Short problem: Return the material word for word. Do not include the pictures.

Available data:
** BEGIN **

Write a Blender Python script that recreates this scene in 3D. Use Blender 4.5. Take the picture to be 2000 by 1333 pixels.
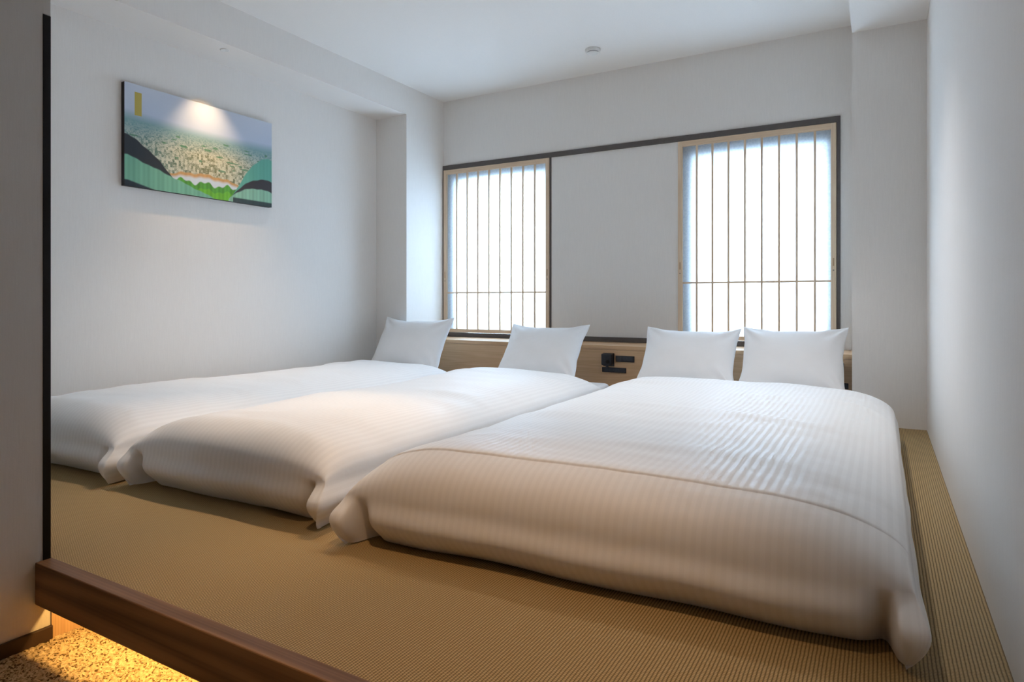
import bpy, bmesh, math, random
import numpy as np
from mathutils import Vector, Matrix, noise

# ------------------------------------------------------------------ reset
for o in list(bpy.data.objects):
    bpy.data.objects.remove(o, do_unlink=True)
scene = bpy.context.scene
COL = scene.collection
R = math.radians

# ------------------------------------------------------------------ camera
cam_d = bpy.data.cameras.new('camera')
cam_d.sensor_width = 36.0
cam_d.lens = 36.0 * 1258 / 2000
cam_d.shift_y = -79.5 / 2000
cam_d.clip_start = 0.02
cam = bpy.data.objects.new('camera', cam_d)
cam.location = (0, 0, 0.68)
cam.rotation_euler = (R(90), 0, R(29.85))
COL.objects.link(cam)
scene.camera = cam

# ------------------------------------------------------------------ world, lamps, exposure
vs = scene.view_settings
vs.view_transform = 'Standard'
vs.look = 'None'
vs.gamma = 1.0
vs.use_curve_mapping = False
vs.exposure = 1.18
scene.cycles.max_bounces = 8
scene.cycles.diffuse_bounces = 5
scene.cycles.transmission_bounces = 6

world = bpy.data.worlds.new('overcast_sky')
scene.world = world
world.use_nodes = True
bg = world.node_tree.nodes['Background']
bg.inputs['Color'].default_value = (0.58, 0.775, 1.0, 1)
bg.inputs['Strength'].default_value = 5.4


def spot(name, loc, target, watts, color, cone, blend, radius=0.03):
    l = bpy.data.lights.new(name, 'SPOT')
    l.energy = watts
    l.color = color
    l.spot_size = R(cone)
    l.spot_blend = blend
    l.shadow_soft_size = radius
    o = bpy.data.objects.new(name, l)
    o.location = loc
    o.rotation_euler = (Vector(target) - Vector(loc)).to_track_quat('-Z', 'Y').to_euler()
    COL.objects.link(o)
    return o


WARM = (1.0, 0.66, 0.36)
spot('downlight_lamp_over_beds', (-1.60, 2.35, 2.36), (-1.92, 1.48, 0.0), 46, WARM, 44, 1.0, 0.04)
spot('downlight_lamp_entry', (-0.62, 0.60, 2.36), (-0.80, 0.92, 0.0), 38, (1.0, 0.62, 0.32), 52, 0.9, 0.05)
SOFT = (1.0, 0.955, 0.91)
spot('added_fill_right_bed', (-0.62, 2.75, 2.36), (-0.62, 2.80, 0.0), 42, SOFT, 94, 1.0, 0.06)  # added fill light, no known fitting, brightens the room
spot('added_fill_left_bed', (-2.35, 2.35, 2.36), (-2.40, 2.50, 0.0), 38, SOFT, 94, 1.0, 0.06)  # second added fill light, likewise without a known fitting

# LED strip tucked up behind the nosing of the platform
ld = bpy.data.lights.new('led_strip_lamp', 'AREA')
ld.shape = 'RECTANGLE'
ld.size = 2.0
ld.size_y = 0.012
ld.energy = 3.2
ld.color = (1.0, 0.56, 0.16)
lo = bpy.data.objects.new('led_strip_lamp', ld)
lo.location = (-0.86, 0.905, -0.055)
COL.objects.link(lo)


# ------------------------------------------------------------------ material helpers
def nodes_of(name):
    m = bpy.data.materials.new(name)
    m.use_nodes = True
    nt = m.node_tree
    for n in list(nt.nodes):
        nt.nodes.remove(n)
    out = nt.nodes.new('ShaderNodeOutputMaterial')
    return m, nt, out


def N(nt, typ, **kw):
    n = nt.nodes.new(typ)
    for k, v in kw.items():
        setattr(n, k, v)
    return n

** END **

Output for this exercise:
Write a Blender Python script that recreates this scene in 3D. Use Blender 4.5. Take the picture to be 2000 by 1333 pixels.
import bpy, bmesh, math, random
import numpy as np
from mathutils import Vector, Matrix, noise

# ------------------------------------------------------------------ reset
for o in list(bpy.data.objects):
    bpy.data.objects.remove(o, do_unlink=True)
scene = bpy.context.scene
COL = scene.collection
R = math.radians

# ------------------------------------------------------------------ camera
cam_d = bpy.data.cameras.new('camera')
cam_d.sensor_width = 36.0
cam_d.lens = 36.0 * 1258 / 2000
cam_d.shift_y = -79.5 / 2000
cam_d.clip_start = 0.02
cam = bpy.data.objects.new('camera', cam_d)
cam.location = (0, 0, 0.68)
cam.rotation_euler = (R(90), 0, R(29.85))
COL.objects.link(cam)
scene.camera = cam

# ------------------------------------------------------------------ world, lamps, exposure
vs = scene.view_settings
vs.view_transform = 'Standard'
vs.look = 'None'
vs.gamma = 1.0
vs.use_curve_mapping = False
vs.exposure = 1.18
scene.cycles.max_bounces = 8
scene.cycles.diffuse_bounces = 5
scene.cycles.transmission_bounces = 6

world = bpy.data.worlds.new('overcast_sky')
scene.world = world
world.use_nodes = True
bg = world.node_tree.nodes['Background']
bg.inputs['Color'].default_value = (0.58, 0.775, 1.0, 1)
bg.inputs['Strength'].default_value = 5.4


def spot(name, loc, target, watts, color, cone, blend, radius=0.03):
    l = bpy.data.lights.new(name, 'SPOT')
    l.energy = watts
    l.color = color
    l.spot_size = R(cone)
    l.spot_blend = blend
    l.shadow_soft_size = radius
    o = bpy.data.objects.new(name, l)
    o.location = loc
    o.rotation_euler = (Vector(target) - Vector(loc)).to_track_quat('-Z', 'Y').to_euler()
    COL.objects.link(o)
    return o


WARM = (1.0, 0.66, 0.36)
spot('downlight_lamp_over_beds', (-1.60, 2.35, 2.36), (-1.92, 1.48, 0.0), 46, WARM, 44, 1.0, 0.04)
spot('downlight_lamp_entry', (-0.62, 0.60, 2.36), (-0.80, 0.92, 0.0), 38, (1.0, 0.62, 0.32), 52, 0.9, 0.05)
SOFT = (1.0, 0.955, 0.91)
spot('added_fill_right_bed', (-0.62, 2.75, 2.36), (-0.62, 2.80, 0.0), 42, SOFT, 94, 1.0, 0.06)  # added fill light, no known fitting, brightens the room
spot('added_fill_left_bed', (-2.35, 2.35, 2.36), (-2.40, 2.50, 0.0), 38, SOFT, 94, 1.0, 0.06)  # second added fill light, likewise without a known fitting

# LED strip tucked up behind the nosing of the platform
ld = bpy.data.lights.new('led_strip_lamp', 'AREA')
ld.shape = 'RECTANGLE'
ld.size = 2.0
ld.size_y = 0.012
ld.energy = 3.2
ld.color = (1.0, 0.56, 0.16)
lo = bpy.data.objects.new('led_strip_lamp', ld)
lo.location = (-0.86, 0.905, -0.055)
COL.objects.link(lo)


# ------------------------------------------------------------------ material helpers
def nodes_of(name):
    m = bpy.data.materials.new(name)
    m.use_nodes = True
    nt = m.node_tree
    for n in list(nt.nodes):
        nt.nodes.remove(n)
    out = nt.nodes.new('ShaderNodeOutputMaterial')
    return m, nt, out


def N(nt, typ, **kw):
    n = nt.nodes.new(typ)
    for k, v in kw.items():
        setattr(n, k, v)
    return n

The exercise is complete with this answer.